Matthew Borlik, C’20
Award for the Best Screenplay Written in a Cinema & Media Studies Screenwriting Course | $500
In an extraordinarily-plotted, imaginatively ambitious screenplay set in Hell, Matthew Borlik creates a protagonist, Seraphina, who, because of the capricious "sentencing" by the Man Downstairs, must pick up clues about her past through a cycle of repeated torture to find salvation (literally an "exit ramp") to Heaven. Often brilliant in its execution, Matthew's supporting characters include Fire Imp, the Grim Rider, and Jeremiel, an archangel who is a lawyer for Heaven, charged with negotiating the terms of Seraphina's release from hell. One of five finalists for the inaugural Red & Blue Screenwriting contest, Brimstone Blacktop, shines with creative ingenuity and a professional screenwriter's craftsmanship.


Brent Weisberg, C’20

Award for the Best Essay Written by an Undergraduate in a Cinema & Media Studies Course | $500
Brent Weisberg's paper analyzing the dream sequences in Tarkovsky's Andrei Rublev and Solaris is the clear winner in this category. Weisberg's paper approaches a graduate student paper in its clarity and breadth, as well as in its understanding of the material. Although the dream sequences of both films are difficult to write about coherently, Weisberg's paper was beautifully written and thoughtfully argued. Weisberg does a good job analyzing both films, linking form and content in unique ways.

             
Luke Hrushanyk, C’21 | Urwa Khaliq, C’20
Award for Extracurricular Service by an Undergraduate Student to Cinema & Media Studies | $500
Cinema & Media Studies work-study Luke Hrushanyk and Urwa Khaliq managed many aspects of our office and made the work of faculty and staff in our program extremely enjoyable and gratifying. It was enough to simply speculate about the possibility of a given project, and Luke and Urwa took it from there--immediately mapping out all that needed to be done, and going through all the steps in an organized, logical, and efficient fashion. They literally revel in any challenge that is offered to them. And, no matter how chaotic and messy things get, Luke and Urwa are always models of cheerfulness, neatness, and decorum.

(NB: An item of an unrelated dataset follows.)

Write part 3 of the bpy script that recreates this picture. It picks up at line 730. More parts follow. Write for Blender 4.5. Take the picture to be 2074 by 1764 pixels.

Tyler Shine, PhD Candidate in History of Art
Award for the Best Essay Written by a Graduate Student | $500
Tyler Shine's MA Paper, "Pictures More than Pictures: The Abstract Photographs of Roy DeCarava and Dawoud Bey" provides an engaging account of DeCarava and Bey's photography to argue that their work provides an affective and subjective approach to embodied black experience beyond objective documentary methods, pursuing an "an expansive idea of abstraction that draws on the coordination between the senses of vision, hearing, and touch to understand photography." Taking the photo book both as its subject and as formal impetus, Shine's essay richly interrogates not only the limits of black abstraction but of conventional academic writing as well.



Dixon Li, PhD Candidate in English
Award for Extracurricular Service by a Graduate Student to Cinema & Media Studies | $500
Dixon Li participated in the on campus interviews of our CIMS cluster hire finalists as a member of the search committee and collected feedback from CIMS graduate students for the search committee after the graduate student meetings with candidates. They also generously gave their time to provide campus tours for the visiting candidates.